— Extracted records —
▼
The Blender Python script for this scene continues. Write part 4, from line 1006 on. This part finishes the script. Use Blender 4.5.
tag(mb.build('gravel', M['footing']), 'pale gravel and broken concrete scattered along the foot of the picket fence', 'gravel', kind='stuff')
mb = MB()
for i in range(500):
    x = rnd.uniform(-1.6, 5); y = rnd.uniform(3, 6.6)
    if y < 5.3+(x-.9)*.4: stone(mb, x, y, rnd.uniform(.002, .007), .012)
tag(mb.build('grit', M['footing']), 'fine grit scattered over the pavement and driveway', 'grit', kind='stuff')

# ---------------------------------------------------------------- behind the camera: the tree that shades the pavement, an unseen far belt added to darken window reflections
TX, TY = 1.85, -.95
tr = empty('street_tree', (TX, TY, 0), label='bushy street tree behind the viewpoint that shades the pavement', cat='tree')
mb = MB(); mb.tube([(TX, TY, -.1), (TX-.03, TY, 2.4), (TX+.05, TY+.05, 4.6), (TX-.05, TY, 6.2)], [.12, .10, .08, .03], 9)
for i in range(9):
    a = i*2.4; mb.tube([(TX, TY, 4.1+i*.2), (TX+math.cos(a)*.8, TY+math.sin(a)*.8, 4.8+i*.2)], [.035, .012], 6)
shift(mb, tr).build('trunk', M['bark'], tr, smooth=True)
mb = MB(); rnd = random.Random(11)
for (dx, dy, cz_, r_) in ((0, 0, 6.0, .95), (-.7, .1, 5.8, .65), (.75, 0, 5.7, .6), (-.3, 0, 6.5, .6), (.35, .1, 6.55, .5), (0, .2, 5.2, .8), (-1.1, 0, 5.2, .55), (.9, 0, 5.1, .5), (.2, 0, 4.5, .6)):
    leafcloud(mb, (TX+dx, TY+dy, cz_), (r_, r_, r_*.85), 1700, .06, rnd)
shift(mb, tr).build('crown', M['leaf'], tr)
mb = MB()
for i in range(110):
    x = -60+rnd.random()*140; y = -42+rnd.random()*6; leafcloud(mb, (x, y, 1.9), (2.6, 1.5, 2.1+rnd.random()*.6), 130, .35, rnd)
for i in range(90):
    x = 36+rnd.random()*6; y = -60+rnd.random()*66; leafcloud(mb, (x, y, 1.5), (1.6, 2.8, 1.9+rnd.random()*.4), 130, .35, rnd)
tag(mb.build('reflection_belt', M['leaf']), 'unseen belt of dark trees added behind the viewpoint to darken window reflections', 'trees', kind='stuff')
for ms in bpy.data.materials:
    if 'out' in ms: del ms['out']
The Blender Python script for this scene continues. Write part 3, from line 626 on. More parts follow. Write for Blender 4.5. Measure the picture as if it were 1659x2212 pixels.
▲
From the first line of the data above to the line holding "if 'out' in ms: del ms['out']", reproduce each line exactly; emit no other lines.

The Blender Python script for this scene continues. Write part 4, from line 1006 on. This part finishes the script. Use Blender 4.5.
tag(mb.build('gravel', M['footing']), 'pale gravel and broken concrete scattered along the foot of the picket fence', 'gravel', kind='stuff')
mb = MB()
for i in range(500):
    x = rnd.uniform(-1.6, 5); y = rnd.uniform(3, 6.6)
    if y < 5.3+(x-.9)*.4: stone(mb, x, y, rnd.uniform(.002, .007), .012)
tag(mb.build('grit', M['footing']), 'fine grit scattered over the pavement and driveway', 'grit', kind='stuff')

# ---------------------------------------------------------------- behind the camera: the tree that shades the pavement, an unseen far belt added to darken window reflections
TX, TY = 1.85, -.95
tr = empty('street_tree', (TX, TY, 0), label='bushy street tree behind the viewpoint that shades the pavement', cat='tree')
mb = MB(); mb.tube([(TX, TY, -.1), (TX-.03, TY, 2.4), (TX+.05, TY+.05, 4.6), (TX-.05, TY, 6.2)], [.12, .10, .08, .03], 9)
for i in range(9):
    a = i*2.4; mb.tube([(TX, TY, 4.1+i*.2), (TX+math.cos(a)*.8, TY+math.sin(a)*.8, 4.8+i*.2)], [.035, .012], 6)
shift(mb, tr).build('trunk', M['bark'], tr, smooth=True)
mb = MB(); rnd = random.Random(11)
for (dx, dy, cz_, r_) in ((0, 0, 6.0, .95), (-.7, .1, 5.8, .65), (.75, 0, 5.7, .6), (-.3, 0, 6.5, .6), (.35, .1, 6.55, .5), (0, .2, 5.2, .8), (-1.1, 0, 5.2, .55), (.9, 0, 5.1, .5), (.2, 0, 4.5, .6)):
    leafcloud(mb, (TX+dx, TY+dy, cz_), (r_, r_, r_*.85), 1700, .06, rnd)
shift(mb, tr).build('crown', M['leaf'], tr)
mb = MB()
for i in range(110):
    x = -60+rnd.random()*140; y = -42+rnd.random()*6; leafcloud(mb, (x, y, 1.9), (2.6, 1.5, 2.1+rnd.random()*.6), 130, .35, rnd)
for i in range(90):
    x = 36+rnd.random()*6; y = -60+rnd.random()*66; leafcloud(mb, (x, y, 1.5), (1.6, 2.8, 1.9+rnd.random()*.4), 130, .35, rnd)
tag(mb.build('reflection_belt', M['leaf']), 'unseen belt of dark trees added behind the viewpoint to darken window reflections', 'trees', kind='stuff')
for ms in bpy.data.materials:
    if 'out' in ms: del ms['out']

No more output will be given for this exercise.